From ILS to Repository and Back: Data Interoperability
Webinar Questions & Answers
January 13, 2010

  1. Have you encountered science datasets and do you see this interaction between the IR and the Library Catalog working for science datasets?

    Kathleen Menzies: We have encountered scientific datasets - for example, DSpace at Cambridge holds 170,000 chemistry datasets describing molecular structures which were bulk uploaded from the Chemistry Department's Unilever Centre for Molecular Informatics. As mentioned, the eCrystals repository at Southampton is used to store datasets relating to crystal structures. This repository holds "all the fundamental and derived data resulting from a single crystal X-ray structure determination, but excluding the raw images" (http://ecrystals.chem.soton.ac.uk/).

    There is no reason why basic metadata records for such objects could not be harvested from an OAI compliant IR for use within an LMS or within an aggregator service.

    However, because of the complexity of this type of data, I would suggest that there are practical barriers. It is unlikely that an LMS or RDP would ever support highly discipline-specific descriptive or data exchange standards and formats (e.g. JMOL, cif files). And how would you adequately reflect this granularity or the inter-relationships that exist between a dataset and a publication in a simple OPAC record?

    As Sarah described, best practice is probably to a hold simple DC records for such datasets (derived from the IR record), linking users through to the repository holdings from there.

    These issues highlight the need for discipline or subject specific repositories which serve the needs of specific communities. The key is making sure that at least some of the metadata stored in these repositories is re-usable and open so that those using the OPAC can discover it too.

  2. How do you "sell" the benefits of standards to IRs who may feel that traditional library standards are too complex or time consuming?

    Kathleen Menzies: Making the point that gathering the information required by funding agencies will be made much easier when standards are in place is a good starting point. If external stakeholders wish to know about the results of funded research, or if there are internal audits being undertaken regarding research outputs, clearly the workflows involved in gathering this data should be made as streamlined and straightforward as possible. This can probably be related to the priorities and imperatives of most institutions.

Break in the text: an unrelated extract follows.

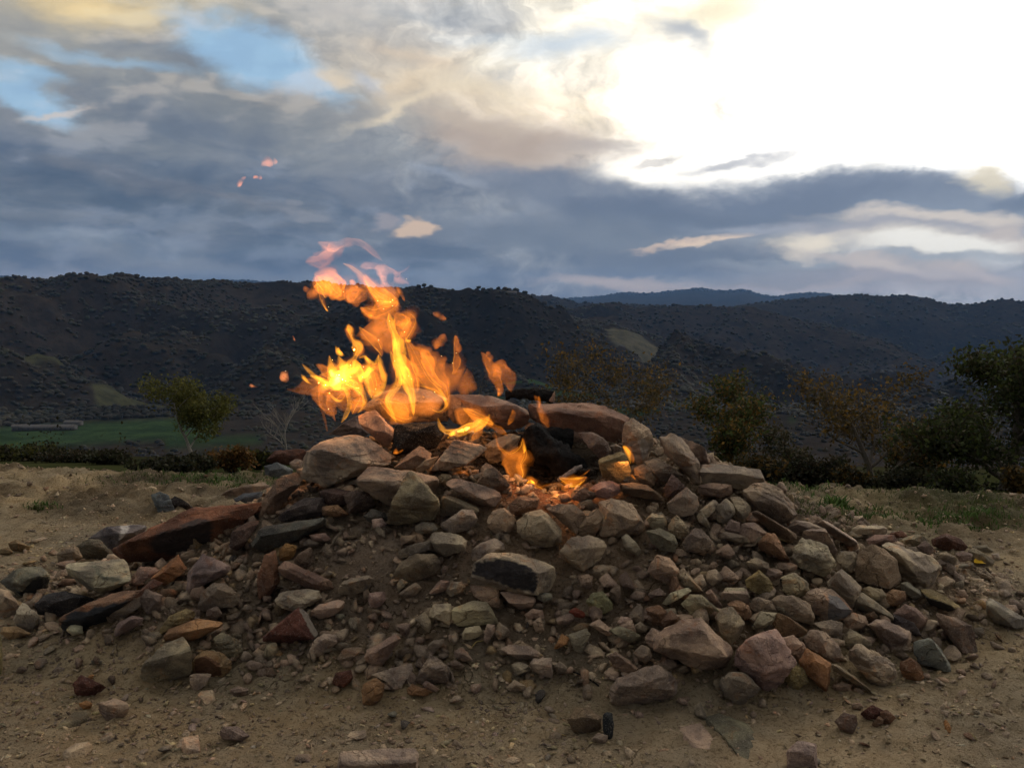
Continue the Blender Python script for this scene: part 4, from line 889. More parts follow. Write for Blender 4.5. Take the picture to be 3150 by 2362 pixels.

    Gordon Dunsire: The use of standards improves rather than hinders long-term flexibility. Many of the IRs in UK Higher Education institutions are undergoing significant planned development or unplanned drift of scope (i.e. what materials are to be included where) and function (what outputs the institution requires). While the use of standards may appear unnecessary overkill for current scope and function, any significant change is likely to require either expensive retroconversion of existing metadata or development of a local standard. Both of these are expensive and time consuming. The IR may not be able to respond quickly enough to the needs of the institution. Forward planing in these times of economic and technical flux is difficult for institutions and IR managers, and the adoption of established standards is really the best that can be done.
     
  3. What description scheme do you use for your datasets? Are there best practices for cataloging datasets available somewhere? Thank you.

    Gordon Dunsire: The JISC-funded CLADDIER project may have some relevant information and is worth looking at: http://claddier.badc.ac.uk/trac

  4. (Mostly for Kathleen): Why is a RDP - resource discovery platform only a partial solution - because of metadata disparities?

    Kathleen Menzies: Yes, exactly - because they can only be as good as the quality of the data they handle - they may 'accidentally' expose the flaws/gaps in records. They cannot overcome problems with, for example, user generated metadata on an IR record. However, they are a very positive development in terms of 'seamless' access to IR and LMS records.

    It is also worth considering whether the UIs (User Interfaces) of RDPs are suited to all types of user. For example, 'Web 2' features might not always help experienced users (teaching staff, PhD students, high-level researchers etc.) Features such as 'AutoSuggest', tag clouds and user reveiws are probably more helpful to Undergraduates who are at home with Google and Amazon. These users probably don't need to "drill down" into the catalogue in as much depth.

    However, Resource Discovery Platforms are definitely a very positive development in terms of offering 'seamless' access to both IR and LMS records.
     
  5. Do you link records in the IR together somehow, e.g., the paper and the dataset it's based on?

    Kathleen Menzies: The eBank UK project (searching and sharing dataset and publication metadata) is worth reading: http://www.ukoln.ac.uk/projects/ebank-uk/.

  6. Sorry, I think I missed that - OCLC is fetching those links in batch? Or you are uploading to OCLC?

  7. For Sarah: If a user submits an item to the IR with minimal metadata, do library staff review the submission and add metadata?

  8. Are you exploring ORCID project for researcher IDs?

  9. Do you link records in the IR together somehow, e.g., the paper and the dataset it's based on, or the dataset and a questionnaire?

  10. Do any of the presenters have experience with cataloging Resource Description Maps? It seems that this would not only be more efficient but more useful information to have in a discovery tool.

    Kathleen Menzies: We didn't encounter Resource Description Maps during the project and are not familiar with cataloguing these.